- [PROBLEM REQUIREMENTS]
Reproduce exactly the lines below, from the first one through the line containing "COL=scene.collection", and omit any pictures.

- [DATA EXTRACT]
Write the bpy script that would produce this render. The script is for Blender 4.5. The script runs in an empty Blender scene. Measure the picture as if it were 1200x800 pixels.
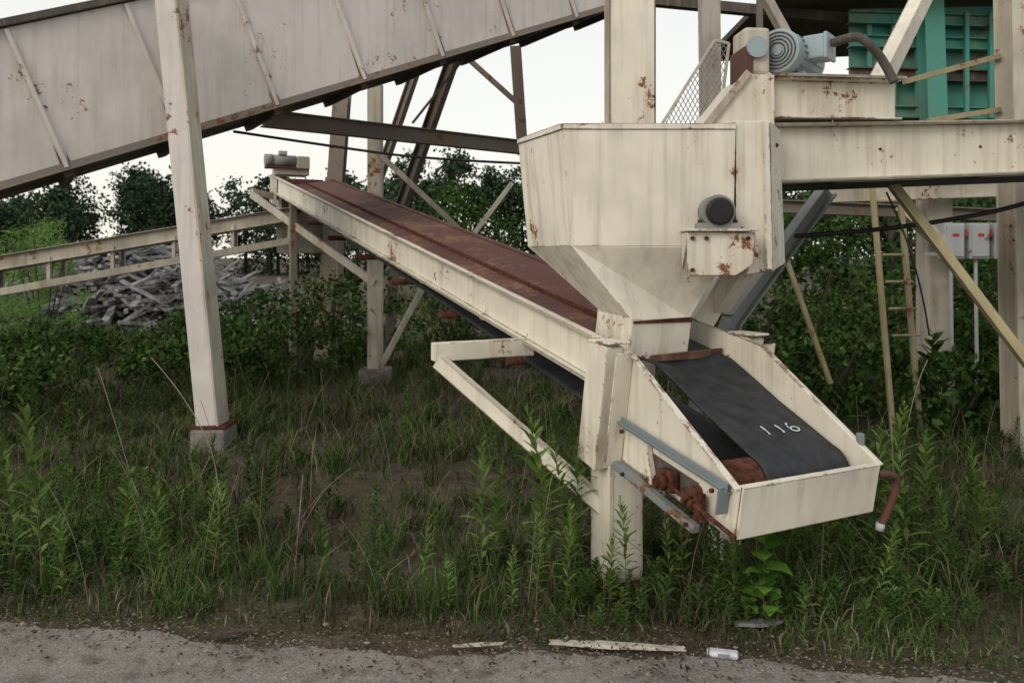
import bpy, math, random
import numpy as np
from mathutils import Vector
random.seed(11); rng=np.random.default_rng(11)
scene=bpy.context.scene
COL=scene.collection

# ---------------------------------------------------------------- materials
def newmat(name):
    m=bpy.data.materials.new(name); m.use_nodes=True
    nt=m.node_tree; nt.nodes.clear()
    return m,nt
class NB:
    def __init__(s,nt): s.nt=nt
    def n(s,t,**k):
        x=s.nt.nodes.new(t)
        for a,b in k.items(): setattr(x,a,b)
        return x
    def l(s,a,b): s.nt.links.new(a,b)
    def noise(s,vec,scale,detail=5,rough=.6):
        x=s.n('ShaderNodeTexNoise'); x.inputs['Scale'].default_value=scale
        x.inputs['Detail'].default_value=detail; x.inputs['Roughness'].default_value=rough
        s.l(vec,x.inputs['Vector']); return x.outputs['Fac']
    def ramp(s,fac,stops):
        r=s.n('ShaderNodeValToRGB'); e=r.color_ramp.elements
        while len(e)<len(stops): e.new(.5)
        for i,(p,c) in enumerate(stops):
            e[i].position=p
            e[i].color=(c,c,c,1) if isinstance(c,(int,float)) else (*c,1)
        s.l(fac,r.inputs['Fac']); return r.outputs['Color']
    def mix(s,fac,a,b,mode='MIX'):
        x=s.n('ShaderNodeMix',data_type='RGBA',blend_type=mode)
        for sock,v in ((x.inputs[0],fac),(x.inputs[6],a),(x.inputs[7],b)):
            if isinstance(v,(int,float)): sock.default_value=v
            elif isinstance(v,tuple): sock.default_value=(*v,1)
            else: s.l(v,sock)
        return x.outputs[2]
    def math(s,op,a,b=0.0):
        x=s.n('ShaderNodeMath',operation=op); x.use_clamp=True
        for sock,v in ((x.inputs[0],a),(x.inputs[1],b)):
            if isinstance(v,(int,float)): sock.default_value=v
            else: s.l(v,sock)
        return x.outputs[0]
    def scale(s,vec,v):
        x=s.n('ShaderNodeMapping'); x.inputs['Scale'].default_value=v
        s.l(vec,x.inputs['Vector']); return x.outputs[0]

def paint(name,base,dirt=.45,rust=.5,rough=.5,edge=0.0,rustcol=((.045,.016,.009),(.19,.075,.028)),dirtcol=(.16,.14,.11)):
    m,nt=newmat(name); b=NB(nt)
    g=b.n('ShaderNodeNewGeometry'); P=g.outputs['Position']
    big=b.noise(P,1.7,3,.65)
    st=b.noise(b.scale(P,(16,16,1.1)),1.0,3,.62)
    c=b.mix(b.math('MULTIPLY',b.ramp(big,[(.38,0),(.72,1)]),dirt),base,dirtcol)
    c=b.mix(b.math('MULTIPLY',b.ramp(st,[(.46,0),(.72,1)]),dirt*.8),c,dirtcol)
    rn=b.noise(P,11,4,.76); rn2=b.noise(P,2.3,1,.5)
    spot=b.ramp(b.math('ADD',b.math('MULTIPLY',rn,.65),b.math('MULTIPLY',rn2,.42)),[(.67-.05*rust,0),(.71-.05*rust,1)])
    mask=spot
    if edge>0:
        # wear along the arrises, from the per-vertex 'edge' attribute on the modelled edge strips
        at=b.n('ShaderNodeAttribute'); at.attribute_name='edge'
        en=b.ramp(b.math('ADD',b.math('MULTIPLY',rn,.6),b.math('MULTIPLY',rn2,.4)),[(.49,0),(.56,1)])
        mask=b.math('ADD',spot,b.math('MULTIPLY',b.math('MULTIPLY',b.ramp(at.outputs['Fac'],[(.42,0),(1.0,1)]),en),edge))
    rc=b.ramp(rn,[(.42,rustcol[0]),(.62,rustcol[1])])
    halo=b.ramp(b.math('ADD',b.math('MULTIPLY',st,.5),b.math('MULTIPLY',rn2,.55)),[(.54,0),(.68,1)])
    c=b.mix(b.math('MULTIPLY',halo,.45*min(rust,1)),c,(.34,.22,.11))
    c=b.mix(mask,c,rc)
    bs=b.n('ShaderNodeBsdfPrincipled'); b.l(c,bs.inputs['Base Color'])
    bs.inputs['Roughness'].default_value=rough
    bs.inputs['Specular IOR Level'].default_value=.3
    o=b.n('ShaderNodeOutputMaterial'); b.l(bs.outputs[0],o.inputs[0])
    return m
def simple(name,c1,c2,scale=8,rough=.8,bump=.3,spec=.3,dist=.01,detail=4):
    m,nt=newmat(name); b=NB(nt)
    g=b.n('ShaderNodeNewGeometry'); P=g.outputs['Position']
    c=b.ramp(b.noise(P,scale,detail,.65),[(.32,c1),(.68,c2)])
    bs=b.n('ShaderNodeBsdfPrincipled'); b.l(c,bs.inputs['Base Color'])
    bs.inputs['Roughness'].default_value=rough; bs.inputs['Specular IOR Level'].default_value=spec
    bu=b.n('ShaderNodeBump'); bu.inputs['Strength'].default_value=bump; bu.inputs['Distance'].default_value=dist
    b.l(b.noise(P,scale*4,2,.6),bu.inputs['Height']); b.l(bu.outputs[0],bs.inputs['Normal'])
    o=b.n('ShaderNodeOutputMaterial'); b.l(bs.outputs[0],o.inputs[0])
    return m
def leafmat(name,stops,trans=.35,patch=.5,brown=None):
    m,nt=newmat(name); b=NB(nt)
    g=b.n('ShaderNodeNewGeometry')
    c=b.ramp(g.outputs['Random Per Island'],stops)
    pn=b.noise(g.outputs['Position'],patch,1,.6)
    if brown:
        c=b.mix(b.ramp(pn,[(.34,.8),(.50,0)]),c,b.ramp(g.outputs['Random Per Island'],[(0,brown[0]),(1,brown[1])]))
    c=b.mix(1.0,c,b.ramp(pn,[(.35,.65),(.65,1.25)]),'MULTIPLY')
    d=b.n('ShaderNodeBsdfDiffuse'); b.l(c,d.inputs['Color'])
    o=b.n('ShaderNodeOutputMaterial')
    if trans>0:
        t=b.n('ShaderNodeBsdfTranslucent'); b.l(c,t.inputs[0])
        mx=b.n('ShaderNodeMixShader'); mx.inputs[0].default_value=trans
        b.l(d.outputs[0],mx.inputs[1]); b.l(t.outputs[0],mx.inputs[2]); b.l(mx.outputs[0],o.inputs[0])
    else: b.l(d.outputs[0],o.inputs[0])
    return m

M={}
M['cream']=paint('cream_paint',(.71,.665,.56),.28,.62,.5,edge=.8)
M['hopper']=paint('hopper_paint',(.73,.685,.59),.34,.58,.5,edge=.75)
M['creamdirty']=paint('cream_paint_weathered',(.53,.49,.41),.5,.8,.6)
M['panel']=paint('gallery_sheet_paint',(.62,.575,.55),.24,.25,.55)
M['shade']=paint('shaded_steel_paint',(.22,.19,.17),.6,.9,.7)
M['darksteel']=paint('dark_steel',(.06,.05,.045),.5,.6,.7)
M['redrust']=paint('rusted_red_steel',(.12,.048,.038),.6,1.0,.8,dirtcol=(.05,.030,.027),rustcol=((.05,.02,.015),(.14,.06,.038)))
M['rust']=simple('heavy_rust',(.035,.014,.010),(.13,.055,.035),28,.95,.8,.1,.004)
M['blue']=paint('blue_grey_paint',(.17,.22,.235),.45,.7,.5)
M['motor']=paint('motor_paint',(.30,.38,.42),.35,.4,.5)
M['teal']=paint('teal_paint',(.06,.29,.235),.4,.6,.6)
M['bluepost']=paint('grey_blue_paint',(.24,.265,.265),.5,.5,.6)
M['yellow']=paint('faded_yellow_paint',(.40,.345,.20),.5,.7,.6)
M['grey']=paint('electrical_grey_paint',(.42,.44,.45),.2,.2,.5)
M['redpl']=simple('red_plastic',(.45,.03,.02),(.5,.05,.03),5,.5,.1)
M['rubber']=simple('belt_rubber',(.012,.013,.016),(.034,.036,.041),14,.62,.35,.4,.004)
M['black']=simple('black_rubber',(.008,.008,.008),(.016,.016,.016),9,.5,.2)
M['chalk']=simple('white_marking_paint',(.45,.48,.52),(.70,.73,.75),60,.8,.3)
M['conc']=simple('pier_concrete',(.13,.12,.105),(.27,.25,.22),9,.9,.6)
M['wood']=simple('grey_weathered_wood',(.07,.068,.072),(.36,.35,.355),3.2,.9,.5)
M['stone']=simple('gravel_stone',(.13,.12,.105),(.34,.31,.28),40,.9,.5)
M['palewood']=simple('pale_splintered_wood',(.28,.25,.20),(.55,.50,.42),18,.9,.5)
M['bark']=simple('bark',(.035,.026,.02),(.09,.07,.055),9,.95,.8)
M['can']=simple('crushed_can',(.35,.37,.40),(.7,.72,.74),25,.35,.6,.6)
M['wire']=simple('galvanised_wire',(.14,.13,.12),(.26,.25,.24),30,.6,.2)
M['grass']=leafmat('grass_blades',[(0,(.034,.060,.017)),(.5,(.056,.094,.027)),(.78,(.082,.116,.040)),(.88,(.14,.12,.07)),(1,(.20,.17,.115))],0,.9,brown=((.075,.058,.040),(.21,.17,.12)))
M['weed']=leafmat('weed_leaves',[(0,(.070,.125,.026)),(.6,(.125,.205,.048)),(1,(.20,.28,.080))],.3,1.3)
M['weeddark']=leafmat('weed_leaves_dark',[(0,(.034,.070,.019)),(.7,(.062,.112,.031)),(1,(.10,.16,.046))],0,.9)
M['stem']=simple('weed_stem',(.07,.06,.025),(.14,.11,.05),12,.8,.2)
M['dry']=simple('dry_stem',(.17,.14,.10),(.30,.26,.20),12,.9,.2)
M['broad']=leafmat('broad_leaves',[(0,(.08,.19,.025)),(1,(.15,.31,.05))],.35,2)
M['tree']=leafmat('tree_leaves',[(0,(.024,.042,.026)),(.6,(.038,.064,.036)),(1,(.060,.092,.046))],0,.12)
M['bush']=leafmat('bush_leaves',[(0,(.024,.052,.014)),(.6,(.046,.092,.024)),(1,(.088,.150,.042))],0,.5)
M['willow']=leafmat('feathery_leaves',[(0,(.10,.20,.05)),(1,(.21,.33,.10))],.3,.6)
M['litter']=leafmat('leaf_litter',[(0,(.03,.022,.015)),(.6,(.08,.06,.04)),(1,(.18,.15,.11))],0,2)
def soil():
    m,nt=newmat('soil_ground'); b=NB(nt)
    g=b.n('ShaderNodeNewGeometry'); P=g.outputs['Position']
    c=b.ramp(b.noise(P,5,5,.74),[(.3,(.050,.038,.029)),(.55,(.095,.075,.057)),(.75,(.17,.14,.11))])
    gr=b.ramp(b.noise(P,.7,3,.6),[(.45,0),(.62,1)])
    c=b.mix(b.math('MULTIPLY',gr,.5),c,(.046,.060,.024))
    bs=b.n('ShaderNodeBsdfPrincipled'); b.l(c,bs.inputs['Base Color']); bs.inputs['Roughness'].default_value=.95
    bs.inputs['Specular IOR Level'].default_value=.1
    bu=b.n('ShaderNodeBump'); bu.inputs['Strength'].default_value=.9; bu.inputs['Distance'].default_value=.03
    b.l(b.noise(P,18,2,.7),bu.inputs['Height']); b.l(bu.outputs[0],bs.inputs['Normal'])
    o=b.n('ShaderNodeOutputMaterial'); b.l(bs.outputs[0],o.inputs[0]); return m
M['soil']=soil()
def roadm():
    m,nt=newmat('worn_road_surface'); b=NB(nt)
    g=b.n('ShaderNodeNewGeometry'); P=g.outputs['Position']
    v=b.n('ShaderNodeTexVoronoi'); v.inputs['Scale'].default_value=120; b.l(P,v.inputs['Vector'])
    agg=b.ramp(v.outputs['Color'],[(.0,(.11,.098,.085)),(.6,(.22,.20,.18)),(1,(.40,.37,.33))])
    c=b.mix(.5,agg,b.ramp(b.noise(P,2.4,5,.65),[(.3,(.14,.12,.105)),(.7,(.28,.255,.23))]))
    c=b.mix(b.ramp(b.noise(P,7,5,.7),[(.52,0),(.68,.75)]),c,(.075,.060,.047))
    bs=b.n('ShaderNodeBsdfPrincipled'); b.l(c,bs.inputs['Base Color']); bs.inputs['Roughness'].default_value=.9
    bs.inputs['Specular IOR Level'].default_value=.2
    bu=b.n('ShaderNodeBump'); bu.inputs['Strength'].default_value=.9; bu.inputs['Distance'].default_value=.008
    b.l(b.math('ADD',b.math('MULTIPLY',v.outputs['Distance'],.6),b.noise(P,9,3,.6)),bu.inputs['Height']); b.l(bu.outputs[0],bs.inputs['Normal'])
    o=b.n('ShaderNodeOutputMaterial'); b.l(bs.outputs[0],o.inputs[0]); return m
M['road']=roadm()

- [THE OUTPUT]
Write the bpy script that would produce this render. The script is for Blender 4.5. The script runs in an empty Blender scene. Measure the picture as if it were 1200x800 pixels.
import bpy, math, random
import numpy as np
from mathutils import Vector
random.seed(11); rng=np.random.default_rng(11)
scene=bpy.context.scene
COL=scene.collection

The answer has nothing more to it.